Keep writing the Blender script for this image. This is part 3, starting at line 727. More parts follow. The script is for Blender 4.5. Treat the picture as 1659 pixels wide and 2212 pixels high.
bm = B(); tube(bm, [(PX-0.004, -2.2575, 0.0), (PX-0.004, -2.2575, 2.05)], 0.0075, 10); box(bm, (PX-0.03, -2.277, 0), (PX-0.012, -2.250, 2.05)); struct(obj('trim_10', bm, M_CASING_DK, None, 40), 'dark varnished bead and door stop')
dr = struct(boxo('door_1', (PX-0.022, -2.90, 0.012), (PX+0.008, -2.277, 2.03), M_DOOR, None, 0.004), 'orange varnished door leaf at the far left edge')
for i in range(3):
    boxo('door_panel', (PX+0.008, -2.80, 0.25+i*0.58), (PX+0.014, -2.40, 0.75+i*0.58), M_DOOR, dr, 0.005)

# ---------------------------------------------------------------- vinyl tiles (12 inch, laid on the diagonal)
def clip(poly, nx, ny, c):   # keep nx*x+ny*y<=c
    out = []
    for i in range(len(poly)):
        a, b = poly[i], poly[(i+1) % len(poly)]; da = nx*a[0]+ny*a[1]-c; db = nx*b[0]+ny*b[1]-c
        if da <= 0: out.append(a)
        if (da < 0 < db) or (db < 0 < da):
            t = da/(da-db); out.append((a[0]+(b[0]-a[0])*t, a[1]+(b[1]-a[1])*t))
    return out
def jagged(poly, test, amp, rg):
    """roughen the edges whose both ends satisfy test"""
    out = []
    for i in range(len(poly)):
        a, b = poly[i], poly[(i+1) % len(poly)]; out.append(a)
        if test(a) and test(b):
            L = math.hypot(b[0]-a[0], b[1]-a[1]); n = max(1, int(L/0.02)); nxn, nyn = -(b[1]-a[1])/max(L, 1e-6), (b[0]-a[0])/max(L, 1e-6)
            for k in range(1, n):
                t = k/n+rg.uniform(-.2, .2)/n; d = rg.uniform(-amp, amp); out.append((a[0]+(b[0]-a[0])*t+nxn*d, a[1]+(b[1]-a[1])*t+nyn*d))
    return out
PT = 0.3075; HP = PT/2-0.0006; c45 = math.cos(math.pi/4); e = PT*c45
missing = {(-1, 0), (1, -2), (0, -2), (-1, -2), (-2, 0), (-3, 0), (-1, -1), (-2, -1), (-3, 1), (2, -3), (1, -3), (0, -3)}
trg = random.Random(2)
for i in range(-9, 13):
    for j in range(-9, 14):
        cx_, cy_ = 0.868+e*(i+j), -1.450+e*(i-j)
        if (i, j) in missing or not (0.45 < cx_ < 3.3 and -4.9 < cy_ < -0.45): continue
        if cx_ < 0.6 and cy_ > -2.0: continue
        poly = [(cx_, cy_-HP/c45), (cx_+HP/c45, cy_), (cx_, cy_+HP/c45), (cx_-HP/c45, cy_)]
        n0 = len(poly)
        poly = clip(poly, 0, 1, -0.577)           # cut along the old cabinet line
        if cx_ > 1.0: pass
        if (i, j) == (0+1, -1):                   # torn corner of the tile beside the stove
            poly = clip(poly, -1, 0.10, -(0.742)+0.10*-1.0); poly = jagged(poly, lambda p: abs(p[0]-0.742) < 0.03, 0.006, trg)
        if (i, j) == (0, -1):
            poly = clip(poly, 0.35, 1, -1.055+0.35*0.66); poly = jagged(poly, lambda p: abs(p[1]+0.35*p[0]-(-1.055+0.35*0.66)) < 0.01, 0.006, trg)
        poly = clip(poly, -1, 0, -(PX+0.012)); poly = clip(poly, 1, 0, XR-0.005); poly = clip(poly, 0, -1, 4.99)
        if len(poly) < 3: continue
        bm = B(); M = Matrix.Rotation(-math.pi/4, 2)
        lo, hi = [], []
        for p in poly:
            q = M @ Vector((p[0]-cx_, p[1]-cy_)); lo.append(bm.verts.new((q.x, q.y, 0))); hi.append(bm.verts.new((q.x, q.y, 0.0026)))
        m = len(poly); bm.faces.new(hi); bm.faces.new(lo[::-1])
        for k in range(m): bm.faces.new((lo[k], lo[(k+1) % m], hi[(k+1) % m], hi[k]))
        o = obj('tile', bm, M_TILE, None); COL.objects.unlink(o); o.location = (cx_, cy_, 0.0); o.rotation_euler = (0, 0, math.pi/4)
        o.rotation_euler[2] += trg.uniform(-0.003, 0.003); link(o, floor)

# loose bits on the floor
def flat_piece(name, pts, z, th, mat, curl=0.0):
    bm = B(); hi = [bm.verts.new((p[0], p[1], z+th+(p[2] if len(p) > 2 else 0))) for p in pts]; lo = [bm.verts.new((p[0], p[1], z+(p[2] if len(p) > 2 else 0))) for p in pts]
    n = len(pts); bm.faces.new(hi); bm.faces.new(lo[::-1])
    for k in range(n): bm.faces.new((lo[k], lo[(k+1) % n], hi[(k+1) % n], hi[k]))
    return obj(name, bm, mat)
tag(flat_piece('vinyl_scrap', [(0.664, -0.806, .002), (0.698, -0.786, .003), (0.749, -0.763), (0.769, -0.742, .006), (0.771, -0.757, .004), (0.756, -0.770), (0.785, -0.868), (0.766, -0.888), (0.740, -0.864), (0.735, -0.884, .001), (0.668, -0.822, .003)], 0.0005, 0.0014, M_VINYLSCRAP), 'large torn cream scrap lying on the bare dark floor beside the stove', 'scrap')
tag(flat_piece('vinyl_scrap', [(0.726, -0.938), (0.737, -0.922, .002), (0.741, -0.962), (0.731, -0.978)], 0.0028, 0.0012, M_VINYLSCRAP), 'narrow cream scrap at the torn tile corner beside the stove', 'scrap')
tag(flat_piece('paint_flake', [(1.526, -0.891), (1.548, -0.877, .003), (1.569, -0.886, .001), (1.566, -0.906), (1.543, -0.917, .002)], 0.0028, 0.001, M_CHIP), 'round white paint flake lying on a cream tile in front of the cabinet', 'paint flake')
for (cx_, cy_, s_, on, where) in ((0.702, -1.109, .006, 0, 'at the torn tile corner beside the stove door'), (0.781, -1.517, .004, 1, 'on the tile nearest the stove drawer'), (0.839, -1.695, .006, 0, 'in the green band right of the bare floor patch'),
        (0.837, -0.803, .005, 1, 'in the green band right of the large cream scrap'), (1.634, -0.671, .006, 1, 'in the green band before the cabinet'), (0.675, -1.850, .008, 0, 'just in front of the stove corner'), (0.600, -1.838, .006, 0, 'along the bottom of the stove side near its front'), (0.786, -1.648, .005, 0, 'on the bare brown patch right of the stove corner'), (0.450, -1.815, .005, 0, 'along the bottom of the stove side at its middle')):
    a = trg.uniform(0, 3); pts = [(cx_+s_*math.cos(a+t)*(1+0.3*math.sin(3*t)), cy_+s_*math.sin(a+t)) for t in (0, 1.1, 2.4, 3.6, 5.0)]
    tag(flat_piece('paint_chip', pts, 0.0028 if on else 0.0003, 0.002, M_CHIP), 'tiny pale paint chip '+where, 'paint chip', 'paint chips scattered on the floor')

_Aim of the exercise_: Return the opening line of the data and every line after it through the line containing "M_DOOR, dr, 0.005)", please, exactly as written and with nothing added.

_Answer to this problem_:
Keep writing the Blender script for this image. This is part 3, starting at line 727. More parts follow. The script is for Blender 4.5. Treat the picture as 1659 pixels wide and 2212 pixels high.
bm = B(); tube(bm, [(PX-0.004, -2.2575, 0.0), (PX-0.004, -2.2575, 2.05)], 0.0075, 10); box(bm, (PX-0.03, -2.277, 0), (PX-0.012, -2.250, 2.05)); struct(obj('trim_10', bm, M_CASING_DK, None, 40), 'dark varnished bead and door stop')
dr = struct(boxo('door_1', (PX-0.022, -2.90, 0.012), (PX+0.008, -2.277, 2.03), M_DOOR, None, 0.004), 'orange varnished door leaf at the far left edge')
for i in range(3):
    boxo('door_panel', (PX+0.008, -2.80, 0.25+i*0.58), (PX+0.014, -2.40, 0.75+i*0.58), M_DOOR, dr, 0.005)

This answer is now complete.